Quanto all’Italia, la domanda interna dovrebbe beneficiare del Pnrr e la crescita prevista del Pil (allo 0,7% nel 2024 e allo 0,8% nel 2025) è sostanzialmente in linea con le stime precedenti, a conferma di una congiuntura debole. Pesano l’incertezza degli indici di fiducia e anche le difficoltà che stanno caratterizzando la Germania, il nostro primo partner commerciale, che chiuderà il 2024 in calo o – al massimo – sui livelli dello scorso anno. “L’Italia, sta facendo relativamente bene in questo momento, con una crescita molto vicina al suo potenziale”, ha dichiarato di recente il capo-economista dell’Ocse, Alvaro Pereira.
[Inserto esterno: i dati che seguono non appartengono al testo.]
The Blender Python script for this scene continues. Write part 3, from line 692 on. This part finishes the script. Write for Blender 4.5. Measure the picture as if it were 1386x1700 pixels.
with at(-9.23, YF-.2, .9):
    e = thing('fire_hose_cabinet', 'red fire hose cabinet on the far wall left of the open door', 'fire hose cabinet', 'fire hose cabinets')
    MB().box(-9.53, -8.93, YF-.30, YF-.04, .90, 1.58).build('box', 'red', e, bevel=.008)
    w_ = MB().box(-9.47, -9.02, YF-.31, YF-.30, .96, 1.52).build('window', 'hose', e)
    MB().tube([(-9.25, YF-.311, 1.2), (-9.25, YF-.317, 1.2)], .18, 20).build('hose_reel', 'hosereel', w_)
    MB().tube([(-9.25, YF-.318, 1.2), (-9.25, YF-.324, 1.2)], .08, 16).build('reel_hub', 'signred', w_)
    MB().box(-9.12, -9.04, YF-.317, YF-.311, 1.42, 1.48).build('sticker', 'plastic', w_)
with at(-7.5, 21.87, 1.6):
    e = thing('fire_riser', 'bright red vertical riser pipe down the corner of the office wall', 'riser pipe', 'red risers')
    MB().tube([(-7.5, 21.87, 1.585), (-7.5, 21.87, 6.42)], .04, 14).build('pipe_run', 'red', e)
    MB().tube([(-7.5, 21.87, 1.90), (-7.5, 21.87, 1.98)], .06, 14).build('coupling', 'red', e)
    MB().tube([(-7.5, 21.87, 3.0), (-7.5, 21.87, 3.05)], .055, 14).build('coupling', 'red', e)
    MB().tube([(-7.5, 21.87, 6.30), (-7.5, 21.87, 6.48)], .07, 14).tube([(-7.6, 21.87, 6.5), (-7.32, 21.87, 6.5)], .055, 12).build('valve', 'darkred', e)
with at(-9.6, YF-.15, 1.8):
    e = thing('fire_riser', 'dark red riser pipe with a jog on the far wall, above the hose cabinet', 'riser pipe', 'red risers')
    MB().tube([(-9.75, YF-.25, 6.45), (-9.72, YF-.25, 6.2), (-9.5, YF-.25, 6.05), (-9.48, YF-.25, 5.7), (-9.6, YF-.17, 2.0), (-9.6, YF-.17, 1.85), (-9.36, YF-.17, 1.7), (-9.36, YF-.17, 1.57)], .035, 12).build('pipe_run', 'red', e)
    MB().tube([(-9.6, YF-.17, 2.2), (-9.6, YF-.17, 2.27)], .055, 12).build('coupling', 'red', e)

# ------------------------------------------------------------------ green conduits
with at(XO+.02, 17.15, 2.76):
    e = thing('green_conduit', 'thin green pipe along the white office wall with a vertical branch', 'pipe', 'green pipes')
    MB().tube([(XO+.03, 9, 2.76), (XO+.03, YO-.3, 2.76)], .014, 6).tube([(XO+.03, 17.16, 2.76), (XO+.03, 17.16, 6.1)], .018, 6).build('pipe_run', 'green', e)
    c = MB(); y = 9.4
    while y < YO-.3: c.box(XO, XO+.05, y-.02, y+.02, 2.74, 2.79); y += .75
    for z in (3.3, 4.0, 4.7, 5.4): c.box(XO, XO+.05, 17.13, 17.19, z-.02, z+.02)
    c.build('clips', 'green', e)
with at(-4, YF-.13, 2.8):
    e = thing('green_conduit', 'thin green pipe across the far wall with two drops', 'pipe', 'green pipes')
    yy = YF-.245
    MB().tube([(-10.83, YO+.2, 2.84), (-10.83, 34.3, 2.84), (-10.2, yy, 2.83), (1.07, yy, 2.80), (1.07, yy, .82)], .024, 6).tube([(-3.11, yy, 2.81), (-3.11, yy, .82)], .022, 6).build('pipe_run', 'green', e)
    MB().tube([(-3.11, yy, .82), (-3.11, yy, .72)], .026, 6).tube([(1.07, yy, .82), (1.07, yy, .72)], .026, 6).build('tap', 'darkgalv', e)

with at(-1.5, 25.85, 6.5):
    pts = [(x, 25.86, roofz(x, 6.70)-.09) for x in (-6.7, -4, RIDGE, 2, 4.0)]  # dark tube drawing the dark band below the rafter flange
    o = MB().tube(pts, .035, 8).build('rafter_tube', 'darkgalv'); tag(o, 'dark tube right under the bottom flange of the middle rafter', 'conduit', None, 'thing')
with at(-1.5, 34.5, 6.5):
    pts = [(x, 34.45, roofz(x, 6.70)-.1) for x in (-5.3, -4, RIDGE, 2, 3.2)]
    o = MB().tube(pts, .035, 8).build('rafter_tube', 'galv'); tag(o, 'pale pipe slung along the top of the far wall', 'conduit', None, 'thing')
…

E questo, se da una parte conferma la resilienza della nostra economia, dall’altra evidenzia come a livello strutturale ormai siamo un Paese dal passo lento. Si sperava molto nella capacità del Pnrr di sciogliere i nodi che si frappongono a una crescita più vigorosa, ma fino a questo momento le risorse messe in campo non sembrano aver mantenuto le premesse. Così lo stesso Pereira ha sottolineato il peso “dei vincoli normativi, talvolta troppo elevati” ed evidenziato l’importanza delle riforme per aumentare produttività e competitività.
Tornando alle stime del Fondo monetario internazionale, gli Stati Uniti dovrebbero chiudere con un Pil in crescita del 2,8%, per poi rallentare il passo al 2,2% nel 2025, in presenza di un probabile inasprimento della politica fiscale e del raffreddamento del mercato del lavoro. Il Giappone sembra destinato a rimanere nel limbo dell’1% (0,3% nel 2024 e 1,1% nel 2025), la Cina dovrebbe chiudere il 2024 con +4,8% e il Brasile al +3,0%. Primeggia l’India, la cui crescita si dovrebbe mantenere quest’anno e il prossimo intorno 6,5%. Tutto questo mentre continua a crescere il debito pubblico, nelle economie più mature, così come nei Paesi emergenti. Una minaccia che incombe sulla crescita e che rischia di farsi più gravosa in caso di nuova accelerazione dell’inflazione.